**YOUR GOAL**
Repeat every line of the listing below exactly, minus the pictures.

* * * * * * *

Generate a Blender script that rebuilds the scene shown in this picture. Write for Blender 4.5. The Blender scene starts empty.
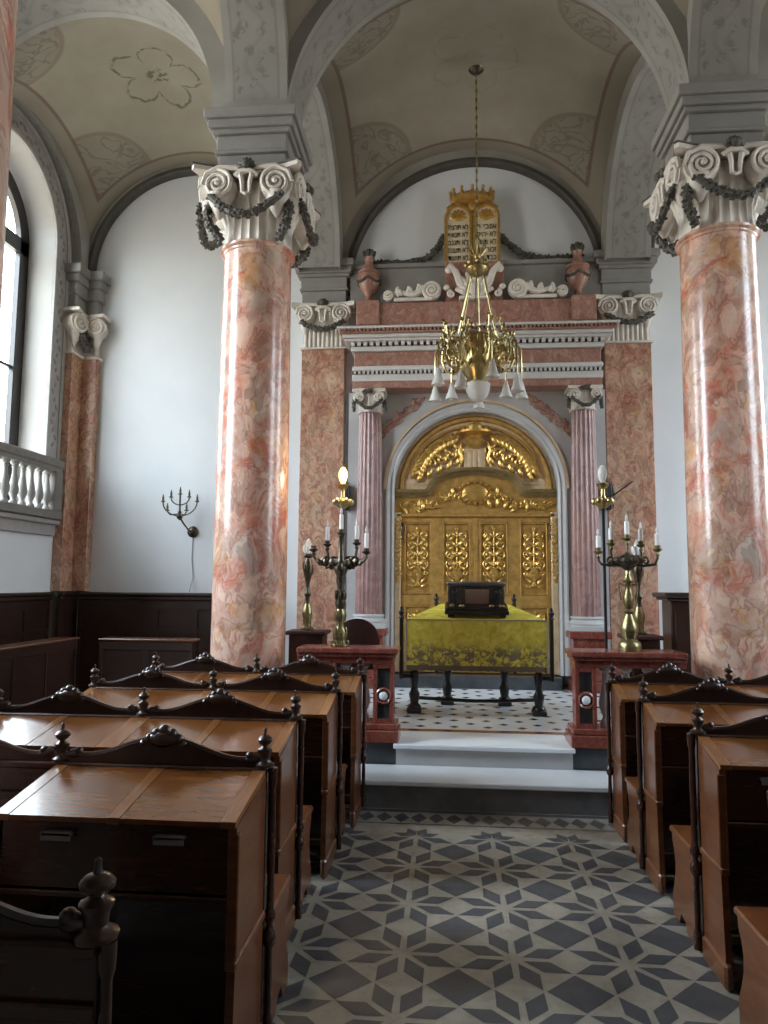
import bpy, bmesh, math, random
from math import sin, cos, pi, sqrt, radians, atan2
from mathutils import Matrix, Vector
random.seed(7)
SC = bpy.context.scene
COL = SC.collection

# ------------------------------------------------------------------ materials
class NT:
    def __init__(s, name):
        s.mat = bpy.data.materials.new(name); s.mat.use_nodes = True
        s.t = s.mat.node_tree; s.t.nodes.clear()
        s.out = s.n('ShaderNodeOutputMaterial'); s.b = s.n('ShaderNodeBsdfPrincipled')
        s.l(s.b.outputs[0], s.out.inputs[0])
        s.tc = s.n('ShaderNodeTexCoord')
    def n(s, typ, **kw):
        n = s.t.nodes.new(typ)
        for k, v in kw.items(): setattr(n, k, v)
        return n
    def l(s, a, b): s.t.links.new(a, b)
    def put(s, sock, v):
        if hasattr(v, 'is_output'): s.l(v, sock)
        else: sock.default_value = v
    def m(s, op, a, b=0.0, c=0.0, clamp=False):
        n = s.n('ShaderNodeMath', operation=op, use_clamp=clamp)
        s.put(n.inputs[0], a); s.put(n.inputs[1], b); s.put(n.inputs[2], c)
        return n.outputs[0]
    def coords(s, kind='Object', scale=(1, 1, 1)):
        mp = s.n('ShaderNodeMapping'); mp.inputs['Scale'].default_value = scale
        s.l(s.tc.outputs[kind], mp.inputs[0]); return mp.outputs[0]
    def noise(s, vec, scale, detail=4, rough=.55, dist=0):
        n = s.n('ShaderNodeTexNoise'); s.l(vec, n.inputs['Vector'])
        n.inputs['Scale'].default_value = scale; n.inputs['Detail'].default_value = detail
        n.inputs['Roughness'].default_value = rough; n.inputs['Distortion'].default_value = dist
        return n.outputs[0]
    def voro(s, vec, scale, feature='F1', out='Distance', rnd=1):
        n = s.n('ShaderNodeTexVoronoi', feature=feature); s.l(vec, n.inputs['Vector'])
        n.inputs['Scale'].default_value = scale; n.inputs['Randomness'].default_value = rnd
        return n.outputs[out]
    def ramp(s, fac, stops):
        r = s.n('ShaderNodeValToRGB'); e = r.color_ramp.elements
        while len(e) < len(stops): e.new(.5)
        for el, (p, c) in zip(e, stops): el.position = p; el.color = (*c, 1)
        s.put(r.inputs[0], fac); return r.outputs[0]
    def mix(s, fac, a, b, mode='MIX'):
        n = s.n('ShaderNodeMix', data_type='RGBA', blend_type=mode)
        s.put(n.inputs[0], fac)
        for i, v in ((6, a), (7, b)):
            if isinstance(v, tuple): n.inputs[i].default_value = (*v, 1)
            else: s.l(v, n.inputs[i])
        return n.outputs[2]
    def step(s, v, lo, hi):
        n = s.n('ShaderNodeMapRange', interpolation_type='SMOOTHSTEP'); s.put(n.inputs[0], v)
        n.inputs[1].default_value = lo; n.inputs[2].default_value = hi; return n.outputs[0]
    def bump(s, h, strength=.2, dist=.01):
        n = s.n('ShaderNodeBump'); n.inputs['Strength'].default_value = strength
        n.inputs['Distance'].default_value = dist; s.l(h, n.inputs['Height']); s.l(n.outputs[0], s.b.inputs['Normal'])
    def fin(s, color, rough=.5, metal=0., coat=0., spec=.5):
        if isinstance(color, tuple): color = (*color, 1)
        s.put(s.b.inputs['Base Color'], color)
        s.put(s.b.inputs['Roughness'], rough); s.b.inputs['Metallic'].default_value = metal
        s.b.inputs['Coat Weight'].default_value = coat; s.b.inputs['Coat Roughness'].default_value = .12
        s.b.inputs['Specular IOR Level'].default_value = spec
        return s.mat

def plain(name, c, rough=.5, metal=0, var=.12, scale=9, coat=0, bump=0):
    N = NT(name); v = N.coords(); f = N.noise(v, scale, 5)
    lo = tuple(x * (1 - var) for x in c); hi = tuple(min(1, x * (1 + var)) for x in c)
    if bump: N.bump(N.noise(v, scale * 6, 4), bump, .004)
    return N.fin(N.ramp(f, [(.3, lo), (.7, hi)]), rough, metal, coat)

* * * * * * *

**SOLVED EXERCISE**
Generate a Blender script that rebuilds the scene shown in this picture. Write for Blender 4.5. The Blender scene starts empty.
import bpy, bmesh, math, random
from math import sin, cos, pi, sqrt, radians, atan2
from mathutils import Matrix, Vector
random.seed(7)
SC = bpy.context.scene
COL = SC.collection

# ------------------------------------------------------------------ materials
class NT:
    def __init__(s, name):
        s.mat = bpy.data.materials.new(name); s.mat.use_nodes = True
        s.t = s.mat.node_tree; s.t.nodes.clear()
        s.out = s.n('ShaderNodeOutputMaterial'); s.b = s.n('ShaderNodeBsdfPrincipled')
        s.l(s.b.outputs[0], s.out.inputs[0])
        s.tc = s.n('ShaderNodeTexCoord')
    def n(s, typ, **kw):
        n = s.t.nodes.new(typ)
        for k, v in kw.items(): setattr(n, k, v)
        return n
    def l(s, a, b): s.t.links.new(a, b)
    def put(s, sock, v):
        if hasattr(v, 'is_output'): s.l(v, sock)
        else: sock.default_value = v
    def m(s, op, a, b=0.0, c=0.0, clamp=False):
        n = s.n('ShaderNodeMath', operation=op, use_clamp=clamp)
        s.put(n.inputs[0], a); s.put(n.inputs[1], b); s.put(n.inputs[2], c)
        return n.outputs[0]
    def coords(s, kind='Object', scale=(1, 1, 1)):
        mp = s.n('ShaderNodeMapping'); mp.inputs['Scale'].default_value = scale
        s.l(s.tc.outputs[kind], mp.inputs[0]); return mp.outputs[0]
    def noise(s, vec, scale, detail=4, rough=.55, dist=0):
        n = s.n('ShaderNodeTexNoise'); s.l(vec, n.inputs['Vector'])
        n.inputs['Scale'].default_value = scale; n.inputs['Detail'].default_value = detail
        n.inputs['Roughness'].default_value = rough; n.inputs['Distortion'].default_value = dist
        return n.outputs[0]
    def voro(s, vec, scale, feature='F1', out='Distance', rnd=1):
        n = s.n('ShaderNodeTexVoronoi', feature=feature); s.l(vec, n.inputs['Vector'])
        n.inputs['Scale'].default_value = scale; n.inputs['Randomness'].default_value = rnd
        return n.outputs[out]
    def ramp(s, fac, stops):
        r = s.n('ShaderNodeValToRGB'); e = r.color_ramp.elements
        while len(e) < len(stops): e.new(.5)
        for el, (p, c) in zip(e, stops): el.position = p; el.color = (*c, 1)
        s.put(r.inputs[0], fac); return r.outputs[0]
    def mix(s, fac, a, b, mode='MIX'):
        n = s.n('ShaderNodeMix', data_type='RGBA', blend_type=mode)
        s.put(n.inputs[0], fac)
        for i, v in ((6, a), (7, b)):
            if isinstance(v, tuple): n.inputs[i].default_value = (*v, 1)
            else: s.l(v, n.inputs[i])
        return n.outputs[2]
    def step(s, v, lo, hi):
        n = s.n('ShaderNodeMapRange', interpolation_type='SMOOTHSTEP'); s.put(n.inputs[0], v)
        n.inputs[1].default_value = lo; n.inputs[2].default_value = hi; return n.outputs[0]
    def bump(s, h, strength=.2, dist=.01):
        n = s.n('ShaderNodeBump'); n.inputs['Strength'].default_value = strength
        n.inputs['Distance'].default_value = dist; s.l(h, n.inputs['Height']); s.l(n.outputs[0], s.b.inputs['Normal'])
    def fin(s, color, rough=.5, metal=0., coat=0., spec=.5):
        if isinstance(color, tuple): color = (*color, 1)
        s.put(s.b.inputs['Base Color'], color)
        s.put(s.b.inputs['Roughness'], rough); s.b.inputs['Metallic'].default_value = metal
        s.b.inputs['Coat Weight'].default_value = coat; s.b.inputs['Coat Roughness'].default_value = .12
        s.b.inputs['Specular IOR Level'].default_value = spec
        return s.mat

def plain(name, c, rough=.5, metal=0, var=.12, scale=9, coat=0, bump=0):
    N = NT(name); v = N.coords(); f = N.noise(v, scale, 5)
    lo = tuple(x * (1 - var) for x in c); hi = tuple(min(1, x * (1 + var)) for x in c)
    if bump: N.bump(N.noise(v, scale * 6, 4), bump, .004)
    return N.fin(N.ramp(f, [(.3, lo), (.7, hi)]), rough, metal, coat)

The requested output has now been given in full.